By _________________________________
Title ______________________________
BENEFICIARY DESIGNATION
PEOPLES STATE BANK
EXECUTIVE DEFERRED COMPENSATION AGREEMENT
I designate the following as beneficiary of benefits under this Agreement
payable following my death:
Primary: _________________________________________________________________
__________________________________________________________________________
Contingent: ______________________________________________________________
__________________________________________________________________________
NOTE: TO NAME A TRUST AS BENEFICIARY, PLEASE PROVIDE THE NAME OF THE
TRUSTEE(S) AND THE EXACT NAME AND DATE OF THE TRUST AGREEMENT.
I understand that I may change these beneficiary designations by filing a new
written designation with the Bank. I further understand that the designations
will be automatically revoked if the beneficiary predeceases me, or, if I have
named my spouse as beneficiary and our marriage is subsequently dissolved.

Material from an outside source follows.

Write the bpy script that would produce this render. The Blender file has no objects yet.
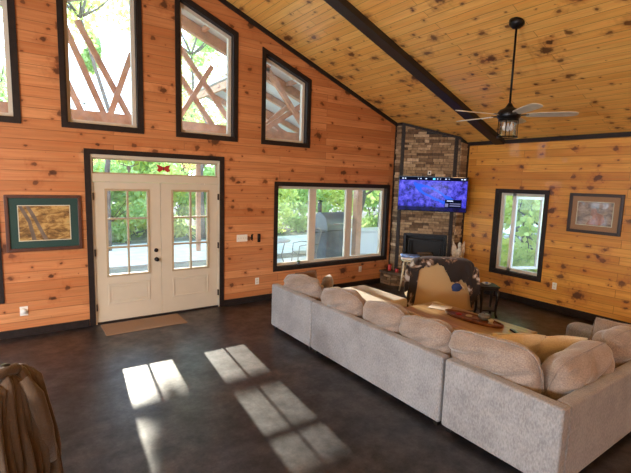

Signature _________________________________
Date ______________________________________
Received by the Bank this ________ day of ___________________, 200__.
By _______________________________________
Title ____________________________________
PEOPLES STATE BANK
EXECUTIVE DEFERRED COMPENSATION AGREEMENT
DESIGNATION OF ELECTION
I, ____________________________, hereby make the following elections
pursuant to Section 4.3.3 of the Executive Deferred Compensation Agreement
dated _________________________, 200_ between Peoples State Bank and me (the
"Agreement").
1. FORM OF PAYMENT
(box) My Deferral Account shall be paid in 120 monthly installments in
accordance with the terms of the Agreement (the Automatic Form of
Payment).
(box) My Deferral Account shall be paid in 60 monthly installments in
accordance with the terms of the Agreement.
(box) My Deferral Account shall be paid in a lump sum in accordance with
the terms of the Agreement.
2. COMMENCEMENT DATE (OPTIONAL)
(box) The Initial Payment Date of my Deferral Account shall be March 1,
_________ (you may not specify a March 1 later than the first March
1 following the year in which you reached age 65).
All terms used herein and which are defined in the Agreement shall have
the respective meanings ascribed thereto in the Agreement.